▸ **Exercise prompt**:
Extract the first line through the line containing "SC.camera = cam_o" from the listing below, exactly as written.

▸ **Data extract**:

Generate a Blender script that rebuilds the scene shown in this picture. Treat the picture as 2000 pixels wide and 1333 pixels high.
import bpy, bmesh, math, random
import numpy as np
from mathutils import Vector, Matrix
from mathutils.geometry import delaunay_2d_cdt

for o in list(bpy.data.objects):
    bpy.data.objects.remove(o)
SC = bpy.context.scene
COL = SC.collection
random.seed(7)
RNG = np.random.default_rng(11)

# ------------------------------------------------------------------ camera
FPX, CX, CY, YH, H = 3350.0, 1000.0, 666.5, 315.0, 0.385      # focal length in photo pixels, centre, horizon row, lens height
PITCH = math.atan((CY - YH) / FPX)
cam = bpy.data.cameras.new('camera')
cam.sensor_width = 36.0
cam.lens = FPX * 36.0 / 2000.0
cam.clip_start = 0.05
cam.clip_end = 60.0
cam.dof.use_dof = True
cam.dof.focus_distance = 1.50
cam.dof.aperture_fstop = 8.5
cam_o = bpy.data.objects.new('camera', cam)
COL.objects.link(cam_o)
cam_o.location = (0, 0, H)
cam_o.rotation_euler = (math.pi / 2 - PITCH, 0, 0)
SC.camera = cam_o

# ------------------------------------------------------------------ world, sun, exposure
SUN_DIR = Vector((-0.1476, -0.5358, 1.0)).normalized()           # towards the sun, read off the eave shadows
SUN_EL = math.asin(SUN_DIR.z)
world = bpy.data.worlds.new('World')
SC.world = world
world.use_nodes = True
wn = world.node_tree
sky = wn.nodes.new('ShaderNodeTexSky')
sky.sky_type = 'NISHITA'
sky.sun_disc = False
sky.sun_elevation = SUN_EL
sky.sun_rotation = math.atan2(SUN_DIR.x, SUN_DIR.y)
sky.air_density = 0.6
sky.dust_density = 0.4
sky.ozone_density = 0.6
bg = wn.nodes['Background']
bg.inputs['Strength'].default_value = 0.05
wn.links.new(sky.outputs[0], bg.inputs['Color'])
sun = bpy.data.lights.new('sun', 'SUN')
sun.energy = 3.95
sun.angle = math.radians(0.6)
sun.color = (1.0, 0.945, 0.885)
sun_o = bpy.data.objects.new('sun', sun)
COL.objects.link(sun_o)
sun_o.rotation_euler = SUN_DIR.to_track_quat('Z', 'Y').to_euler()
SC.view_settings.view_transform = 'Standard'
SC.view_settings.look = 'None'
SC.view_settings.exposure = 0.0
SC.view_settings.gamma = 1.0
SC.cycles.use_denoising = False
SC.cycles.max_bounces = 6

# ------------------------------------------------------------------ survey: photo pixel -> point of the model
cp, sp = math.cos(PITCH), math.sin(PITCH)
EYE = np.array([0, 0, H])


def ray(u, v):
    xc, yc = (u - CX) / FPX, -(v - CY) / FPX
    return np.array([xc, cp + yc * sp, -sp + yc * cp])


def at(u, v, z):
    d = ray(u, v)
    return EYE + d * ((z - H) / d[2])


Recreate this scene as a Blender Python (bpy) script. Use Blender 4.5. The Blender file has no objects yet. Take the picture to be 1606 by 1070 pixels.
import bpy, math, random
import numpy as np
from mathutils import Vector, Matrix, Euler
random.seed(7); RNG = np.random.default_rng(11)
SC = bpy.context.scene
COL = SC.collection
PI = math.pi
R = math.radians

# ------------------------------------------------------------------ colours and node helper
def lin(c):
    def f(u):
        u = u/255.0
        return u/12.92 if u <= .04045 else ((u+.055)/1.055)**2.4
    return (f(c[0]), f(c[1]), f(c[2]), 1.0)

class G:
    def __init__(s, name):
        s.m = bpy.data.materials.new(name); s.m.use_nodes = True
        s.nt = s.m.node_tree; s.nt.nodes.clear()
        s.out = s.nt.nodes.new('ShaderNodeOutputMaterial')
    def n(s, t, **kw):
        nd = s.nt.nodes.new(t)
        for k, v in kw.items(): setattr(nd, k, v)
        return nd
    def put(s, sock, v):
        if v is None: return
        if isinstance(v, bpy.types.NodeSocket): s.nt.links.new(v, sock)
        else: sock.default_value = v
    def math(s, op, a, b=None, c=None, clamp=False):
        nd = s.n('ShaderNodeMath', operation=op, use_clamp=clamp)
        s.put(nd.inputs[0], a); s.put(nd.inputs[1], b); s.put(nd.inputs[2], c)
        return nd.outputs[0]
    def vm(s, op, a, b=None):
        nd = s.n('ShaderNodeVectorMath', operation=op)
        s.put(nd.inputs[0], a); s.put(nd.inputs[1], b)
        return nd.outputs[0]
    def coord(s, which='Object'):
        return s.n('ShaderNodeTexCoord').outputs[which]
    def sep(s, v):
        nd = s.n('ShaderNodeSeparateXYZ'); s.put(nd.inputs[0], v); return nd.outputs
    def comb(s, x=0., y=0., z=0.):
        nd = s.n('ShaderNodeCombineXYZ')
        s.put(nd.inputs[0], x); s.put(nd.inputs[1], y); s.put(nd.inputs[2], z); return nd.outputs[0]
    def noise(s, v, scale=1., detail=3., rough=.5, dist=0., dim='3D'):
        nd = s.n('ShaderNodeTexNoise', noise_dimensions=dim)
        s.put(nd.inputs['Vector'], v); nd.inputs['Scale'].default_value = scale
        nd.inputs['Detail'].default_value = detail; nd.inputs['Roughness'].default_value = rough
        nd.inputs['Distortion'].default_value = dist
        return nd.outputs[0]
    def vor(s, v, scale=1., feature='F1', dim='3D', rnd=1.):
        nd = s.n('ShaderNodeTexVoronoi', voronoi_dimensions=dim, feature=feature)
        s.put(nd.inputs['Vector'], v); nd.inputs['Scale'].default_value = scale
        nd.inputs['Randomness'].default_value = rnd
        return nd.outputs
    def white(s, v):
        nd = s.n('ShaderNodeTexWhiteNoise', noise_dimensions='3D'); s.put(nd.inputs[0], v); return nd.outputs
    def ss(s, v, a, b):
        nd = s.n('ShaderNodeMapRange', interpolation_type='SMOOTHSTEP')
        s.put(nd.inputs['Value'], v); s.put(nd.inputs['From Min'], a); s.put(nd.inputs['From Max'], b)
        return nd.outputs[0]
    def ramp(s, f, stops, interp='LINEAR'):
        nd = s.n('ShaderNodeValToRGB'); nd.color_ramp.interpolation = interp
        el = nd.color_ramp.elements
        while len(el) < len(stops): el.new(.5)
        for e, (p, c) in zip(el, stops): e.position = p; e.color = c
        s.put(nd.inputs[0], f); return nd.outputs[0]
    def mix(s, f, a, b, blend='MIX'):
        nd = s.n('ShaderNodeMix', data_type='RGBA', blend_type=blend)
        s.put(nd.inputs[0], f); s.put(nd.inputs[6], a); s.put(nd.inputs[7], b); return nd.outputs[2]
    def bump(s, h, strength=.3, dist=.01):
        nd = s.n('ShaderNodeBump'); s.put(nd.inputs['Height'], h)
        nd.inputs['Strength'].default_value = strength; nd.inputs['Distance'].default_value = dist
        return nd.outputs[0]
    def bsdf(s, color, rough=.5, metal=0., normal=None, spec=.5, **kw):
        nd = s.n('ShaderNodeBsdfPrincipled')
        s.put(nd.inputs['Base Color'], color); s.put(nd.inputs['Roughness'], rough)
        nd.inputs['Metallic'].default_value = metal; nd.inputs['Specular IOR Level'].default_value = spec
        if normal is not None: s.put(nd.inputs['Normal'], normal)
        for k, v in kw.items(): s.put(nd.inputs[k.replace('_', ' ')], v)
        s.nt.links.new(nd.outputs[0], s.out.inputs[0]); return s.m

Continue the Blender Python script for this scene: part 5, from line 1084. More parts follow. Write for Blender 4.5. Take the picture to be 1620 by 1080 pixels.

▸ **Expected output**:
Generate a Blender script that rebuilds the scene shown in this picture. Treat the picture as 2000 pixels wide and 1333 pixels high.
import bpy, bmesh, math, random
import numpy as np
from mathutils import Vector, Matrix
from mathutils.geometry import delaunay_2d_cdt

for o in list(bpy.data.objects):
    bpy.data.objects.remove(o)
SC = bpy.context.scene
COL = SC.collection
random.seed(7)
RNG = np.random.default_rng(11)

# ------------------------------------------------------------------ camera
FPX, CX, CY, YH, H = 3350.0, 1000.0, 666.5, 315.0, 0.385      # focal length in photo pixels, centre, horizon row, lens height
PITCH = math.atan((CY - YH) / FPX)
cam = bpy.data.cameras.new('camera')
cam.sensor_width = 36.0
cam.lens = FPX * 36.0 / 2000.0
cam.clip_start = 0.05
cam.clip_end = 60.0
cam.dof.use_dof = True
cam.dof.focus_distance = 1.50
cam.dof.aperture_fstop = 8.5
cam_o = bpy.data.objects.new('camera', cam)
COL.objects.link(cam_o)
cam_o.location = (0, 0, H)
cam_o.rotation_euler = (math.pi / 2 - PITCH, 0, 0)
SC.camera = cam_o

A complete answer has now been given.